All varieties of thyme are highly attractive to bees. (Honey from bees that feed on thyme flower nectar is a gourmet delight.) Yet, interestingly enough, insects are repelled by thyme. Make a cup of thyme tea, put it in a plant mister, and spray around doorways and windows in summer to repel insects.

What Does It Taste Like?

Common thyme is one of the most versatile herbs you will have in your spice drawer. It is not very aromatic but does have a warm, somewhat sweet taste reminiscent of mint. Slightly spicy undertones round out the herb's flavor profile. Some may consider thyme's flavor to have a bit of bitterness, but not enough to overwhelm.

Lemon thyme has a citrusy flavor that can mask this bitter taste. Like fresh lemon, it adds a brightness to a dish and works very well in salads and dressings and well as with fish.

Fresh Thyme Vs. Dried Thyme

Thyme is an herb that is readily available both fresh and dried. Fresh, sold as bunches with the leaves still on the thin, stick-like stems, is found in the produce section; dried, which consists of the dried leaves that have been crushed, is sold in jars in the spice aisle. As with most dried herbs, the flavor is much more concentrated and therefore you need to use less than what is called for when using fresh; the general rule is 1 tablespoon of fresh herbs is equivalent to 1 teaspoon of dried. When using fresh, you only add the leaves since the stem is quite stiff and fibrous. To easily remove the leaves, pinch the top and run your fingers down the stem pulling off the leaves as you go.

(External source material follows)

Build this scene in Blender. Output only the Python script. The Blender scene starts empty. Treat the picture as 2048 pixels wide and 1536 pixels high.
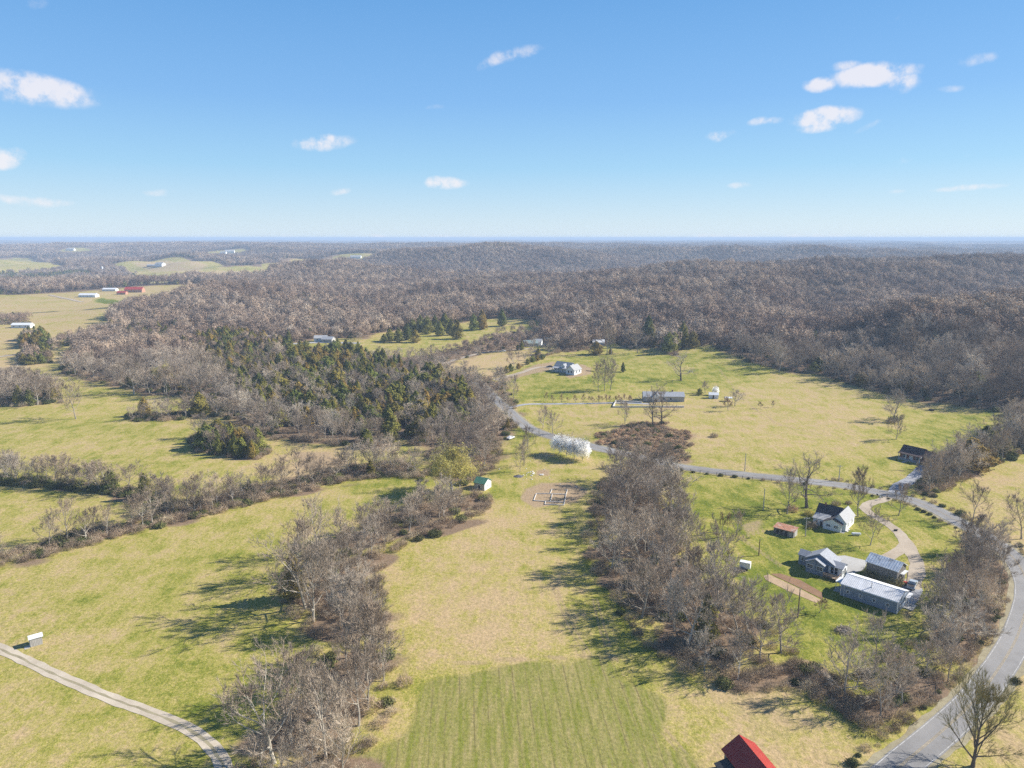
import bpy, math, random
import numpy as np
from mathutils import Vector, Matrix, Euler

R = math.radians
random.seed(7)
rng = np.random.default_rng(11)
scn = bpy.context.scene
COL = scn.collection

# ------------------------------------------------------------------ camera
F_PX, PITCH, CAM_H = 1450.0, R(11.4), 95.0          # focal length for a 2048 px wide frame
cam_d = bpy.data.cameras.new('camera'); cam = bpy.data.objects.new('camera', cam_d); COL.objects.link(cam)
cam.location = (0, 0, CAM_H); cam.rotation_euler = (R(90) - PITCH, 0, 0)
cam_d.sensor_width = 36.0; cam_d.lens = 36.0 * F_PX / 2048; cam_d.clip_start = 1.0; cam_d.clip_end = 90000
scn.camera = cam

# ------------------------------------------------------------------ light
SUN_AZ, SUN_EL = R(12), R(33)                        # azimuth from +X towards +Y
sun_d = bpy.data.lights.new('sun', 'SUN'); sun = bpy.data.objects.new('sun', sun_d); COL.objects.link(sun)
sun_d.energy = 5.0; sun_d.angle = R(0.53); sun_d.color = (1.0, 0.95, 0.87)
sdir = Vector((math.cos(SUN_EL) * math.cos(SUN_AZ), math.cos(SUN_EL) * math.sin(SUN_AZ), math.sin(SUN_EL)))
sun.rotation_euler = sdir.to_track_quat('Z', 'Y').to_euler(); sun.location = (200, 0, 300)

vs = scn.view_settings
vs.view_transform = 'Standard'; vs.look = 'None'; vs.gamma = 1.0; vs.use_curve_mapping = False
vs.exposure = 0.87

world = bpy.data.worlds.new('World'); scn.world = world; world.use_nodes = True
wt = world.node_tree; wt.nodes.clear()
def WN(t, **k):
    n = wt.nodes.new(t)
    for a, b in k.items(): setattr(n, a, b)
    return n
def wmath(op, a, b=None, c=None):
    n = WN('ShaderNodeMath', operation=op)
    for i, x in enumerate((a, b, c)):
        if x is None: continue
        if isinstance(x, (int, float)): n.inputs[i].default_value = x
        else: wt.links.new(x, n.inputs[i])
    return n.outputs[0]
sky = WN('ShaderNodeTexSky', sky_type='NISHITA'); sky.sun_disc = False
sky.sun_elevation = SUN_EL; sky.sun_rotation = R(90) - SUN_AZ
sky.altitude = 200; sky.air_density = 1.3; sky.dust_density = 0.0; sky.ozone_density = 4.0
# fair-weather clouds: irregular puffs at fixed bearings and elevations of the sky
tc = WN('ShaderNodeTexCoord')
sep = WN('ShaderNodeSeparateXYZ'); wt.links.new(tc.outputs['Generated'], sep.inputs[0])
nz = WN('ShaderNodeTexNoise'); nz.inputs['Scale'].default_value = 34; nz.inputs['Detail'].default_value = 5; nz.inputs['Roughness'].default_value = 0.62
nz2 = WN('ShaderNodeTexNoise'); nz2.inputs['Scale'].default_value = 14; nz2.inputs['Detail'].default_value = 3
wt.links.new(tc.outputs['Generated'], nz.inputs['Vector']); wt.links.new(tc.outputs['Generated'], nz2.inputs['Vector'])
ns = WN('ShaderNodeSeparateColor'); wt.links.new(nz.outputs['Color'], ns.inputs[0])
n2s = WN('ShaderNodeSeparateColor'); wt.links.new(nz2.outputs['Color'], n2s.inputs[0])
az = wmath('ARCTAN2', sep.outputs[0], sep.outputs[1]); el = wmath('ARCSINE', sep.outputs[2])
az = wmath('ADD', az, wmath('MULTIPLY', wmath('SUBTRACT', n2s.outputs[0], 0.5), 0.045))
el = wmath('ADD', el, wmath('MULTIPLY', wmath('SUBTRACT', n2s.outputs[1], 0.5), 0.022))
def azel(u, v):
    x = (u - 1024) / F_PX; y = -(v - 768) / F_PX
    d = Vector((x, math.cos(PITCH) + y * math.sin(PITCH), -math.sin(PITCH) + y * math.cos(PITCH))).normalized()
    return math.atan2(d.x, d.y), math.asin(d.z)
CLOUDS = [  # centre, half widths (in 1/1450 rad), tilt, strength
    (72, 182, 108, 31, -.10, 1.0), (165, 204, 38, 10, -.2, .45), (12, 311, 45, 20, 0, .9), (1020, 108, 78, 17, .28, .62), (1755, 150, 88, 25, 0, 1.2),
    (1690, 132, 34, 12, 0, .7), (1820, 165, 30, 22, 0, .8), (1640, 170, 38, 16, 0, 1.0), (1655, 232, 74, 21, 0, 1.15), (1645, 250, 50, 14, 0, .9),
    (1528, 243, 42, 10, .1, .6), (1431, 270, 34, 13, 0, .7), (1750, 252, 42, 9, .35, .4), (645, 286, 72, 19, .12, .95), (888, 368, 50, 17, 0, .95),
    (318, 384, 34, 9, 0, .5), (675, 383, 28, 9, .1, .5), (70, 397, 70, 10, -.1, .55), (1484, 368, 28, 8, .1, .5), (1940, 374, 66, 7, .06, .6), (1790, 380, 24, 6, 0, .5),
    (1948, 117, 32, 12, .1, .45), (1897, 176, 22, 8, 0, .35), (1797, 37, 26, 7, .1, .35), (1938, 311, 18, 7, 0, .4), (1800, 322, 30, 9, 0, .3), (88, 5, 28, 14, 0, .35),
    (860, 215, 40, 7, .1, .3), (1245, 474, 38, 10, 0, .6), (915, 140, 26, 8, 0, .25),
    (700, 478, 420, 7, 0, .45), (1500, 477, 420, 9, 0, .45)]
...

You also need to add fresh and dried at different times during cooking—dried should be incorporated early on, so the heat and moisture of the dish can help slowly release the herb's flavor, while fresh needs to be added at the end so as not to mar its taste.

Recipes With Thyme

Because this herb is so versatile, it can be used in a wide range of recipes—from savory to sweet. It is a ubiquitous seasoning for Thanksgiving stuffing and is an essential ingredient in bouquet garni, a French herb mixture, as well as a prime ingredient in the expensive Benedictine liqueur.

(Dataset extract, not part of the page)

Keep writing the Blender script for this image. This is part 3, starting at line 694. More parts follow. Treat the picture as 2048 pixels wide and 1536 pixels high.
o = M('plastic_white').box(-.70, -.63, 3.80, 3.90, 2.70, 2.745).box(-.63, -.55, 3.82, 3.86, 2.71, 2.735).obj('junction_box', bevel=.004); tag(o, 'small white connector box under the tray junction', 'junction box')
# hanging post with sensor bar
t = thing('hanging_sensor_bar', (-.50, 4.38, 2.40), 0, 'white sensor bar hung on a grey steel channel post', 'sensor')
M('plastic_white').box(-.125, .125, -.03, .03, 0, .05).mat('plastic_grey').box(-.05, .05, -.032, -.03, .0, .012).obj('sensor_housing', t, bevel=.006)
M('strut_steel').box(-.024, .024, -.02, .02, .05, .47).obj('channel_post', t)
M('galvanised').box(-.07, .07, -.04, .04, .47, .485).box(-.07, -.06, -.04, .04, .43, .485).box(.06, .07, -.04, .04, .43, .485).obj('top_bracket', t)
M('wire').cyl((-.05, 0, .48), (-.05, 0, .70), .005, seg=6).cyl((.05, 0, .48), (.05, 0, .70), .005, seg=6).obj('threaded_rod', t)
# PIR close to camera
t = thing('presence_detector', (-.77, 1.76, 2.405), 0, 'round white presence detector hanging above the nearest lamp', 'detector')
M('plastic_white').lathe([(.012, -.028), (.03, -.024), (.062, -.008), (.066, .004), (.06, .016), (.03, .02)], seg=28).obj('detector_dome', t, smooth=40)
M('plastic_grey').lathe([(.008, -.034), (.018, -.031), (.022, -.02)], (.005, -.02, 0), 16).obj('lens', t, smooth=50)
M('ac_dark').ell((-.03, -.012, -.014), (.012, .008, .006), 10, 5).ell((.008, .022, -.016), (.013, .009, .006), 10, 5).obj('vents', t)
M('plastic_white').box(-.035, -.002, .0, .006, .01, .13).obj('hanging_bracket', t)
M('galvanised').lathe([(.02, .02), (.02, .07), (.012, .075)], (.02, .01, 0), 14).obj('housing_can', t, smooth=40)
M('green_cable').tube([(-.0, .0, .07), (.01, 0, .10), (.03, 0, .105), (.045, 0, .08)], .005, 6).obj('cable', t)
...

Fresh thyme should be stored in the refrigerator; either place in a plastic bag in the vegetable drawer or stand sprigs in a glass of water (like you would a flower arrangement) and put on the refrigerator shelf. Dried thyme should be kept in a cool, dark spot for no more than 6 months.

Benefits of Thyme

Thyme has been used for centuries in more than just the culinary realm. The ancient Egyptians used the herb for the embalming process and it was employed as incense by the Greeks. But it also has many health benefits as it contains high concentrations of essential vitamins and nutrients, such as vitamins A and C, fiber, iron, copper, and manganese. It is known to treat acne, lower blood pressure, relieve a cough, and boost the immune system, as well as help heal wounds, improve digestion, and maintain kidney function.

Thyme also can disinfect as it may hold fungicidal properties. Studies have shown that by releasing the oils in the herb you can repel mosquitos, as well as elevate your mood.

To get the most out of this herb for health benefits, infuse the dried thyme leaves in boiling water and drink a few glasses a day. You can also use thyme essential oil in a hot bath or an oil burner.